Hi Robert,
There are many Unicode characters for hyphens and dashes. Could you
substitute, for example, the hyphen from General Punctuation
(‐)? This would give the proper appearance, without conflicting
with the 'normal' hyphen separator.
Peace,
David
On 9/29/2010 5:28 PM, Robert Hunt wrote:
On 30/09/10 10:17, Greg Hellings wrote:
OP was not talking about a transliteration from the sounds of his
email, but rather the original language where the hyphen is a letter.
You are equivalently proposing an English speaker to not use the
letter s in the Bible names list.

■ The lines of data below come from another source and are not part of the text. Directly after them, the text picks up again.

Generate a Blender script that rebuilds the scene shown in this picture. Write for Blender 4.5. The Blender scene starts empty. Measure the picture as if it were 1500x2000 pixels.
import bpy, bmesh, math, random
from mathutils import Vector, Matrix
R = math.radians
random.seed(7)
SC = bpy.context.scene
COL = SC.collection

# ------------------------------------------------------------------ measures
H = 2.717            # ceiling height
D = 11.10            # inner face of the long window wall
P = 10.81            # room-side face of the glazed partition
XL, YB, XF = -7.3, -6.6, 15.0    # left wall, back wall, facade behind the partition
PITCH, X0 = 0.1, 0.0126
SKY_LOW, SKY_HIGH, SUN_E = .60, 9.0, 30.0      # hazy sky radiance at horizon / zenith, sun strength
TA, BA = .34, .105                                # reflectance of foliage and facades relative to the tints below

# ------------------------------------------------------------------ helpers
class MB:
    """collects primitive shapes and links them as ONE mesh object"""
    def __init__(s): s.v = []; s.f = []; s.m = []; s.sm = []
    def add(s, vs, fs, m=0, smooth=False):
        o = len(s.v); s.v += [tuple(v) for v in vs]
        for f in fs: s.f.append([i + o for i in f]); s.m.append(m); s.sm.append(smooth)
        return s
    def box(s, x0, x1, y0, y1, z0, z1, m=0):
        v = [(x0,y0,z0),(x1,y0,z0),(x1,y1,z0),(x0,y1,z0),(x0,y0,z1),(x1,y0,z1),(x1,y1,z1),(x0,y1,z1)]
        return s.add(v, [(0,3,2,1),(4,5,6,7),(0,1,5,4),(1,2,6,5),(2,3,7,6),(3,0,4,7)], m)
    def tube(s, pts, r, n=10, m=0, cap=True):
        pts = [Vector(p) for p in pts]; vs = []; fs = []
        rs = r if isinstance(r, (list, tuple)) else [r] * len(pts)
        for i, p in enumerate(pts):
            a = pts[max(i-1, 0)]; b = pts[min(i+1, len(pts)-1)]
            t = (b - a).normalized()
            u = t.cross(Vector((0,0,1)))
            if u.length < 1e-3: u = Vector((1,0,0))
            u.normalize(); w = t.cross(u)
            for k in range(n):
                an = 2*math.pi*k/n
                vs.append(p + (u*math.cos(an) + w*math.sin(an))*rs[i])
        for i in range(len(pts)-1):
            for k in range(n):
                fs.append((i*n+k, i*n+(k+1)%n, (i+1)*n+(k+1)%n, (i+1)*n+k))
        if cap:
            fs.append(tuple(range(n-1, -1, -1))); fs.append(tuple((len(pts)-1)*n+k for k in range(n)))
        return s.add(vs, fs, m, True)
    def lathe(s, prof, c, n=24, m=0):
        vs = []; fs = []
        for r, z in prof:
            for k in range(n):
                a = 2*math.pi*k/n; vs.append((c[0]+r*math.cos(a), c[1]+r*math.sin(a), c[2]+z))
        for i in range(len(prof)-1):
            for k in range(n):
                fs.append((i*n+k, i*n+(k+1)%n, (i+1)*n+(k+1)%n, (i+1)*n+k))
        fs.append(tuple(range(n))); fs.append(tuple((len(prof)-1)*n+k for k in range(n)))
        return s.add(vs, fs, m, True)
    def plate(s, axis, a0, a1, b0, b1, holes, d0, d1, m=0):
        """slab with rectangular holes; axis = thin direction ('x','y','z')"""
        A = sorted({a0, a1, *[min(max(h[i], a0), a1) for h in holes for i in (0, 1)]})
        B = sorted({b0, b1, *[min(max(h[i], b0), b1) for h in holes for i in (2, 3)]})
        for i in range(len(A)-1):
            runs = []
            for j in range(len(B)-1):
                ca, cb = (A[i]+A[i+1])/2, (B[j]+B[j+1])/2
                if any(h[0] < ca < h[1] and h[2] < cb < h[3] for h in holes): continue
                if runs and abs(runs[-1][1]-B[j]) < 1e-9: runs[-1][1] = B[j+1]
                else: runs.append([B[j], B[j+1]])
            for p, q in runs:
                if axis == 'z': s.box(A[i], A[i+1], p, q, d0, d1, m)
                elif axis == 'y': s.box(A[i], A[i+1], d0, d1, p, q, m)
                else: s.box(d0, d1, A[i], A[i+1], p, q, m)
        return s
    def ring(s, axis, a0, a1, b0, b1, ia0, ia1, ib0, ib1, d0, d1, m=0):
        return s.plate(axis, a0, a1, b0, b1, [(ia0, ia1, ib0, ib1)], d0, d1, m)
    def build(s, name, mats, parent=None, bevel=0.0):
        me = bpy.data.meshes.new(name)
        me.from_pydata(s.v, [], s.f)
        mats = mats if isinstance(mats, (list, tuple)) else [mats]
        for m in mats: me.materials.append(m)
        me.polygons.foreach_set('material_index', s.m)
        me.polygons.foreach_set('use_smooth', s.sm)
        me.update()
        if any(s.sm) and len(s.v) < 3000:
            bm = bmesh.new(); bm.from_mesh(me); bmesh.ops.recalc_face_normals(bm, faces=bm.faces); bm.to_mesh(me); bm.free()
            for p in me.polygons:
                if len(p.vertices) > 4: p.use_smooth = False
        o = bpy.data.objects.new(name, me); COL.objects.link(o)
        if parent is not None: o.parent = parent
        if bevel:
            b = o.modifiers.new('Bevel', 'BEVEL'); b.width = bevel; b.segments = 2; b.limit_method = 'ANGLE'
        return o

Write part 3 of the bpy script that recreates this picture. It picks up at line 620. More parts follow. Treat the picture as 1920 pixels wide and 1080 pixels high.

It might be comprehensible but it
would be horrible usability and I probably wouldn't take such
software seriously!
Exactly!
Perhaps allowing each locale to define its own numerals and
hyphen-like character would be a good solution?
Yes, I'm sure there's probably dozens of languages in the world that
are likely to have hyphens in book names. Even in English, hyphen is a
valid letter as you can see in the sentence above. (It's just
fortunate that it doesn't occur in book names.
Surely this issue has come up many times before???
Robert.
On Sep 29, 2010 4:08 PM, "Daniel Owens" <dhow...@pmbx.net
<mailto:dhow...@pmbx.net>> wrote:
>
> On 09/29/2010 03:55 PM, Robert Hunt wrote:
>> New Zealand.
>>
>> Hello all,
>>
>> I am spending today studying the documentation on the Crosswire
>> Sword wiki so I'm likely to have a few questions. Please let me know
>> if this is not the right forum to ask questions.
>>
>> I see in http://www.crosswire.org/wiki/DevTools:SWORD that
>> localised book names are not allowed hyphens in them (because the
>> hyphen is used for verse ranges). In the Philippine language that we
>> worked with as Bible translators, the hyphen is a letter in the
>> alphabet and appears in several book names!
>>
>> Is this still a current limitation? If so, what is the suggested
>> work-around.
>>
>> Thanks,
>> Robert.
>>
> This problem came up with Vietnamese, and I was just told to drop the
> hyphens. The result was not ideal, but in the end it is still
> comprehensible in Vietnamese. I think the hyphen was needed because
> Vietnamese is monosyllabic, but more recent "transliterations" of
> foreign names have simply dropped the hyphens. Would the names
still be
> comprehensible without the hyphen?